En revanche, aucun compromis n'a été trouvé au sujet de la comptabilisation des crédits de paiement des instruments spéciaux en deçà ou au-delà des plafonds de paiements . Il existe sur ce point une divergence d'interprétation entre les institutions : la Commission et le Parlement européen considèrent que les instruments spéciaux ont vocation à être mobilisés au-dessus des plafonds en crédits d'engagement comme en crédits de paiement. Le service juridique du Conseil a quant à lui estimé qu' « il reviendra à l'autorité budgétaire de décider au cas par cas, chaque fois qu'un instrument spécial est mobilisé, si une partie ou la totalité des paiements correspondants doit être calculée au-delà des plafonds du cadre financier pluriannuel » 17 ( * ) . Cette question, certes technique, emporte des enjeux budgétaires importants dans la mesure où elle pourrait conduire à majorer les crédits de paiement de 10 milliards d'euros d'ici 2020. Du point de vue du Conseil, et plus particulièrement des États membres contributeurs nets, ceci pourrait mettre à mal la soutenabilité du cadre financier.

Au total, la révision à mi-parcours du cadre financier pluriannuel acceptée par le Conseil est moins ambitieuse que la proposition initiale de la Commission européenne , tant du point de vue des nouvelles dépenses autorisées que des marges de flexibilité. Malgré les ajustements prévus dans le cadre de la révision, la Cour des comptes européenne a souligné, dans son dernier rapport annuel sur les comptes de l'Union, que « la flexibilité encore autorisée dans les limites des plafonds du cadre financier pluriannuel risque d'être insuffisante pour financer la réponse de l'UE à tout événement imprévu » 18 ( * ) .


* 11 Règlement n° 1311/2013 du Conseil du 2 décembre 2013 fixant le cadre financier pluriannuel pour la période 2014-2020.

* 12 Montant révisé aux prix courants.

* 13 Articles 5 et 14 du règlement n° 1311/2013 précité.

* 14 Article 2 du règlement n° 1311/2013 précité : « avant la fin de 2016 au plus tard, la Commission présente un réexamen du fonctionnement du cadre financier, en tenant pleinement compte de la situation économique qui existera à ce moment-là ainsi que des projections macroéconomiques les plus récentes ».

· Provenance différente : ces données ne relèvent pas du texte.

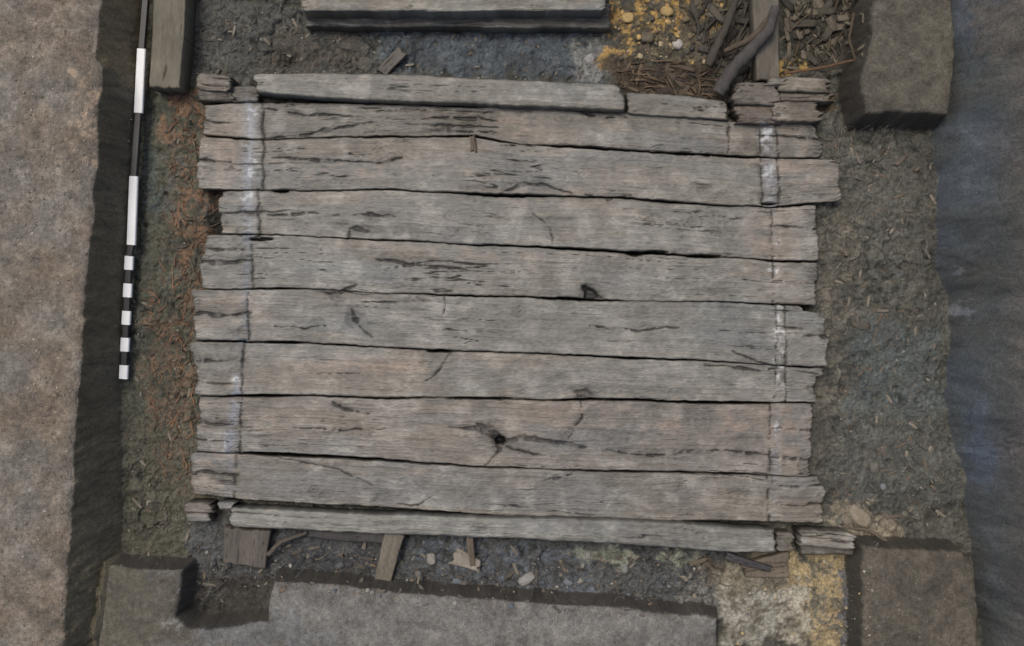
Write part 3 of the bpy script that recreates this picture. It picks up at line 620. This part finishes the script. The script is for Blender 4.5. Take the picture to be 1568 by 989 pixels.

* 15 Règlement (UE, Euratom) 2017/1123 du Conseil du 20 juin 2017 modifiant le règlement (UE, Euratom) n° 1211/2013 fixant le cadre financier pluriannuel pour la période 2014-2020.

* 16 Commission européenne, communication au Parlement européen et au Conseil sur les conséquences sur le budget de l'Union pour 2018 et au-delà en cas de non-adoption de la révision à mi-parcours du cadre financier pluriannuel 2014-2020.

* 17 Déclaration du Conseil du 6 mars 2017 sur les paiements relatifs aux instruments spéciaux.

* 18 Cour des comptes européennes, rapport annuel sur les comptes de l'UE 2016, JOUE du 28 septembre 2017, p. 44.